Transcribe the material verbatim in full; the pictures do not belong in the copy.

········

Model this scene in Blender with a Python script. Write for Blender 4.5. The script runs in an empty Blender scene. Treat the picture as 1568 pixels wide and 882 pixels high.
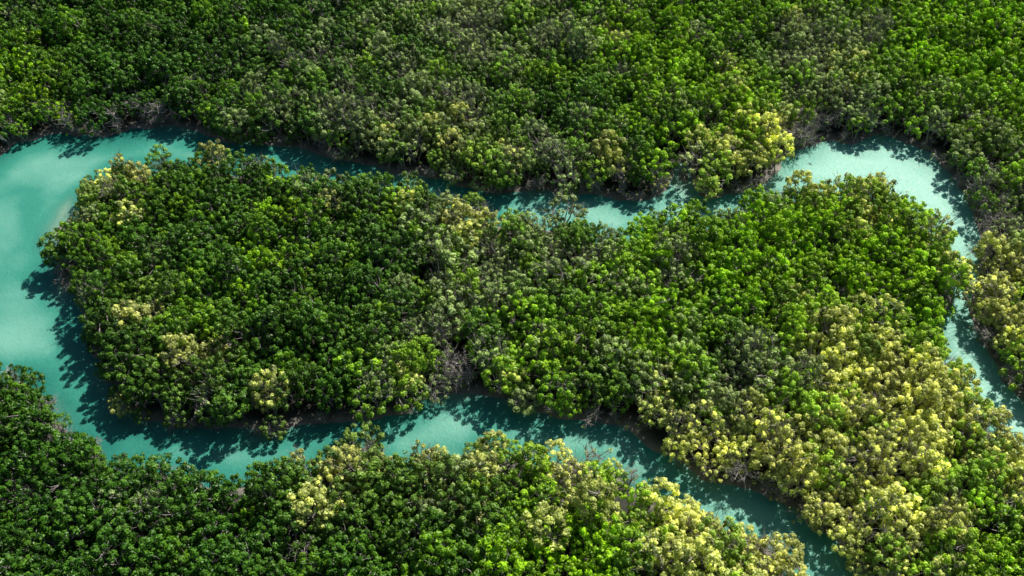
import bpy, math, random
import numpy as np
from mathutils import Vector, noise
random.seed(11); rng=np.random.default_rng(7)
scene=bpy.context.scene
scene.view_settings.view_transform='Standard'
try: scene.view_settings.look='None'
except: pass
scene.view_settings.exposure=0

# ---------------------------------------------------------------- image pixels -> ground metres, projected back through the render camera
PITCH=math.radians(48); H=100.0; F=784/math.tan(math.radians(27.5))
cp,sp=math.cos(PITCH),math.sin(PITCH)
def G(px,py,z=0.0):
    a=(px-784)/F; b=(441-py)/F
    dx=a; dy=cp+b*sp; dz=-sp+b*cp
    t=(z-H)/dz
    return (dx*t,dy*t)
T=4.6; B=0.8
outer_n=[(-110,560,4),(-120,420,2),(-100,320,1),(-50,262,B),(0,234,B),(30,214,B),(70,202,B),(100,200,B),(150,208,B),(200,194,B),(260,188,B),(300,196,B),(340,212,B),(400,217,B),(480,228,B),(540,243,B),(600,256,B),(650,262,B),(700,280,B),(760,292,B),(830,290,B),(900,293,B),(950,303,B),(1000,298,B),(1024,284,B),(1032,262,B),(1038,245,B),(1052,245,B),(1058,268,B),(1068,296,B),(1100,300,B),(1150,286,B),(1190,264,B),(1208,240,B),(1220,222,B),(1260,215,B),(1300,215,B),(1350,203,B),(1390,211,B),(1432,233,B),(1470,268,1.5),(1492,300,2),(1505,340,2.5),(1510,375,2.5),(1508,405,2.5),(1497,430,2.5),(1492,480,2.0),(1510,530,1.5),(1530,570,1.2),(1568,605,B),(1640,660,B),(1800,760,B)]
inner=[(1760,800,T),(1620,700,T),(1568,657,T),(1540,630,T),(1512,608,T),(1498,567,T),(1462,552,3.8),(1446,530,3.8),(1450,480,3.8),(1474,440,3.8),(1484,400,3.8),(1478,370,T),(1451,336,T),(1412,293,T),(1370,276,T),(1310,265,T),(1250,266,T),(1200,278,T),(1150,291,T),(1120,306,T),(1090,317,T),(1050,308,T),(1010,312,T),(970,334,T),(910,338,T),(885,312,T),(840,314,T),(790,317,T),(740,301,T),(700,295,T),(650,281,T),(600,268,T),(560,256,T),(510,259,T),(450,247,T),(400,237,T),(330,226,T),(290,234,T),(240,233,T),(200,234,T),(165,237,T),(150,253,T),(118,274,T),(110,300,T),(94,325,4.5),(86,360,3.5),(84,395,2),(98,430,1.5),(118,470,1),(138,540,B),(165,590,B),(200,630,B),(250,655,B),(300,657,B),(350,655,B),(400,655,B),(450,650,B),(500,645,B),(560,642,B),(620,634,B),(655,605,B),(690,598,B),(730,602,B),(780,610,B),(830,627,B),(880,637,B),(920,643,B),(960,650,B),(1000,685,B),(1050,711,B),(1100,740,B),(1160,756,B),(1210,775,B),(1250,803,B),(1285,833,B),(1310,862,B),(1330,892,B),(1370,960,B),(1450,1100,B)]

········

# [OUTPUT OF THE TASK]
Model this scene in Blender with a Python script. Write for Blender 4.5. The script runs in an empty Blender scene. Treat the picture as 1568 pixels wide and 882 pixels high.
import bpy, math, random
import numpy as np
from mathutils import Vector, noise
random.seed(11); rng=np.random.default_rng(7)
scene=bpy.context.scene
scene.view_settings.view_transform='Standard'
try: scene.view_settings.look='None'
except: pass
scene.view_settings.exposure=0

# ---------------------------------------------------------------- image pixels -> ground metres, projected back through the render camera
PITCH=math.radians(48); H=100.0; F=784/math.tan(math.radians(27.5))
cp,sp=math.cos(PITCH),math.sin(PITCH)
def G(px,py,z=0.0):
    a=(px-784)/F; b=(441-py)/F
    dx=a; dy=cp+b*sp; dz=-sp+b*cp
    t=(z-H)/dz
    return (dx*t,dy*t)
T=4.6; B=0.8
outer_n=[(-110,560,4),(-120,420,2),(-100,320,1),(-50,262,B),(0,234,B),(30,214,B),(70,202,B),(100,200,B),(150,208,B),(200,194,B),(260,188,B),(300,196,B),(340,212,B),(400,217,B),(480,228,B),(540,243,B),(600,256,B),(650,262,B),(700,280,B),(760,292,B),(830,290,B),(900,293,B),(950,303,B),(1000,298,B),(1024,284,B),(1032,262,B),(1038,245,B),(1052,245,B),(1058,268,B),(1068,296,B),(1100,300,B),(1150,286,B),(1190,264,B),(1208,240,B),(1220,222,B),(1260,215,B),(1300,215,B),(1350,203,B),(1390,211,B),(1432,233,B),(1470,268,1.5),(1492,300,2),(1505,340,2.5),(1510,375,2.5),(1508,405,2.5),(1497,430,2.5),(1492,480,2.0),(1510,530,1.5),(1530,570,1.2),(1568,605,B),(1640,660,B),(1800,760,B)]
inner=[(1760,800,T),(1620,700,T),(1568,657,T),(1540,630,T),(1512,608,T),(1498,567,T),(1462,552,3.8),(1446,530,3.8),(1450,480,3.8),(1474,440,3.8),(1484,400,3.8),(1478,370,T),(1451,336,T),(1412,293,T),(1370,276,T),(1310,265,T),(1250,266,T),(1200,278,T),(1150,291,T),(1120,306,T),(1090,317,T),(1050,308,T),(1010,312,T),(970,334,T),(910,338,T),(885,312,T),(840,314,T),(790,317,T),(740,301,T),(700,295,T),(650,281,T),(600,268,T),(560,256,T),(510,259,T),(450,247,T),(400,237,T),(330,226,T),(290,234,T),(240,233,T),(200,234,T),(165,237,T),(150,253,T),(118,274,T),(110,300,T),(94,325,4.5),(86,360,3.5),(84,395,2),(98,430,1.5),(118,470,1),(138,540,B),(165,590,B),(200,630,B),(250,655,B),(300,657,B),(350,655,B),(400,655,B),(450,650,B),(500,645,B),(560,642,B),(620,634,B),(655,605,B),(690,598,B),(730,602,B),(780,610,B),(830,627,B),(880,637,B),(920,643,B),(960,650,B),(1000,685,B),(1050,711,B),(1100,740,B),(1160,756,B),(1210,775,B),(1250,803,B),(1285,833,B),(1310,862,B),(1330,892,B),(1370,960,B),(1450,1100,B)]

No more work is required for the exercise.